Although I have never participated in a tahara for a child, in my career I have cared for many children who have eventually died. In the secular context as nurses, of course, we do not perform the rituals of tahara, but we remove the tubes and wires, clean any blood, fluids, or adhesives (used to hold tubes and wires in place) from the child to prepare the child’s body. Sometimes parents want to see their children before we clean them, and sometimes they prefer to wait until all equipment is removed. In this sense, it is similar to tahara, but of course does not have a Jewish significance. Many parents are quite moved by our care for their child’s body even after death (especially when they have not seen the child free from the equipment/tubes/wires in a while), and so I think that these rituals are meaningful no matter the religious or spiritual background of the family.
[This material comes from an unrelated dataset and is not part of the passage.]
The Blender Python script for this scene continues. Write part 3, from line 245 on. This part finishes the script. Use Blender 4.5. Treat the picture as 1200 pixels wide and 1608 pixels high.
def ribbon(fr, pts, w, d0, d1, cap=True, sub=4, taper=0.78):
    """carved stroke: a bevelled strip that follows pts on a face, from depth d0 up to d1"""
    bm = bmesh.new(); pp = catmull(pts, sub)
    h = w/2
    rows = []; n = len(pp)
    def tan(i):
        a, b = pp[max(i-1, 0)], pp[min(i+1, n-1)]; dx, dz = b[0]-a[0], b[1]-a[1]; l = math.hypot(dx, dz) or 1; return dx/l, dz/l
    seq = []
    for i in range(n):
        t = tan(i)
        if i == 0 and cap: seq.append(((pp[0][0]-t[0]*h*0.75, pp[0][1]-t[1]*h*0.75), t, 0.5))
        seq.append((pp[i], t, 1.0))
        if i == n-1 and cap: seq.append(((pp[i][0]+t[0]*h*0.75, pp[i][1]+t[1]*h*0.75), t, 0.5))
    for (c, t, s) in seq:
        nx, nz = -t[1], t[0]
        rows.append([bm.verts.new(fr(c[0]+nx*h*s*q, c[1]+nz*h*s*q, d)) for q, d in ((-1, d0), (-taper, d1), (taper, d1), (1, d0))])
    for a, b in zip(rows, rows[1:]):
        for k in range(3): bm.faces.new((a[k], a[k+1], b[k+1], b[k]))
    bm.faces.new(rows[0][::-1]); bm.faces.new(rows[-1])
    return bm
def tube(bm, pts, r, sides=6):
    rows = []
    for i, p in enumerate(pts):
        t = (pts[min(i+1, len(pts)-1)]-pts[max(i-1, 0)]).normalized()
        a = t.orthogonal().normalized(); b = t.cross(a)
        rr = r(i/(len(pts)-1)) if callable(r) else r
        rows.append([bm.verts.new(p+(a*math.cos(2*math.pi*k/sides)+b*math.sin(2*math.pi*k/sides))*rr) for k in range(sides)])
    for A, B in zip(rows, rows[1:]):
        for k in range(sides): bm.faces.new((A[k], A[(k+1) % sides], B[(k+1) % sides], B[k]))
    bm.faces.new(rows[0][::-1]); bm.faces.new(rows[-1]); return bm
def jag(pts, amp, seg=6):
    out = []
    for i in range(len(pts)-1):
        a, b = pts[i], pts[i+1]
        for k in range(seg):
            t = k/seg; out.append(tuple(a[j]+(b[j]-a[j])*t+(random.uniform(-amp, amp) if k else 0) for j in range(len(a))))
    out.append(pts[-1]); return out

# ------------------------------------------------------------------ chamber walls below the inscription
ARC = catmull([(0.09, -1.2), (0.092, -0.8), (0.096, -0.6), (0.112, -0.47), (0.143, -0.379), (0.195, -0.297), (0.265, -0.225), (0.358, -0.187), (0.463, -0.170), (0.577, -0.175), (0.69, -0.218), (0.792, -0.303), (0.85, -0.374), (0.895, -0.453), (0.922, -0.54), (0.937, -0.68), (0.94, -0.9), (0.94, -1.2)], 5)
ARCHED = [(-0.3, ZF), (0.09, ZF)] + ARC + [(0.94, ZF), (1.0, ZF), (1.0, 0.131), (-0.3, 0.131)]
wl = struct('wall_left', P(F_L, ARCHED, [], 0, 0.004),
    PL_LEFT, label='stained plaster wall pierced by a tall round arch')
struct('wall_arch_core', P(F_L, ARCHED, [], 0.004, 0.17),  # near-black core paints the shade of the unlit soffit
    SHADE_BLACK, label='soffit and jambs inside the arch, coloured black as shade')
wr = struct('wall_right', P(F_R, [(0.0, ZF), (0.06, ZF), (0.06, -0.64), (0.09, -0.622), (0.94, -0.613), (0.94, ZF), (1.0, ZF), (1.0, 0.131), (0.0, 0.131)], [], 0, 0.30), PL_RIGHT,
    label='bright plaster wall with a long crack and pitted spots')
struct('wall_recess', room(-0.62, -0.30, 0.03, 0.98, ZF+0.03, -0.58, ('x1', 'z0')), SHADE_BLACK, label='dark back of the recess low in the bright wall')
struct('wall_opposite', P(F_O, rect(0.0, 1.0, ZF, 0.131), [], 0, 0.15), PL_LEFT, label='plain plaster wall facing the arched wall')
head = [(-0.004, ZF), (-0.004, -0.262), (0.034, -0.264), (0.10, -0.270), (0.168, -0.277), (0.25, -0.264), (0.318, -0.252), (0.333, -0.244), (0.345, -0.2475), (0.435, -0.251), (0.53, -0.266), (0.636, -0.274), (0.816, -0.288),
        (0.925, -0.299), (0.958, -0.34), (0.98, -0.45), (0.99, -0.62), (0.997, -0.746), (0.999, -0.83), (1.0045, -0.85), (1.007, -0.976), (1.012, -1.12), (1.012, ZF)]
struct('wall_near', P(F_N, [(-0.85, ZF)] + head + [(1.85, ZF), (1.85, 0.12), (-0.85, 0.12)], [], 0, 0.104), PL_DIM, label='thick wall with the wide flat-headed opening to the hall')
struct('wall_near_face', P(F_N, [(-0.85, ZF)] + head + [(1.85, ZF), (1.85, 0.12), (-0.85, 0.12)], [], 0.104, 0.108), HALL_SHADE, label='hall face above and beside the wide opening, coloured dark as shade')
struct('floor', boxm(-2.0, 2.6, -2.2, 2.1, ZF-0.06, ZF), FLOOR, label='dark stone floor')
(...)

Tahara is not always performed anymore, even by some Jewish funeral homes, and that is unfortunate, because performing tahara is the most frankly spiritual experience that I have experienced in Judaism. A Jewish body is never left alone, until it goes into the ground. This is incredibly meaningful to me as I consider my own mortality (may it be many, many years from now). I have told my spouse that I never want my body to be left alone after death, not even for a moment. The practice in Judaism of shmira (guarding the body of the deceased) and tahara is deeply personal and says, “we are here for you” even when it might not be convenient or easy.
For thousands of years, Jewish women have cared for each other through darkness and light, birth and death. Tahara is the perfect example of the final loving act of Jewish womanhood, as the loving chevra kadisha are often the last people to see and to touch one’s body before the funeral and subsequent burial.
Judaism asks us to truly feel the death, not to dress it up and pretend that our loved one still looks the same as she did in life. Jews must actually participate in the ceremony of death, from tahara through the shovelfuls of dirt cascading onto a pine coffin with the finality that is internment. This feels natural and healthy to me, as we face death head-on and allow ourselves to be witnesses for each other even as we are covered with dirt and laid to rest. Those who love us cry with joy for us as we come into this world, and if all goes well in life, an entirely new set of beloved ones cry with pain for us as we leave this world.
I am honored to be part of our chevra kadisha and to perform tahara. Each time I perform this ritual act, I am reminded that the female body carries life, feeds life, and supports life. Our bodies are all-powerful and awe-inspiring, and are worthy of this sacred, spiritual end.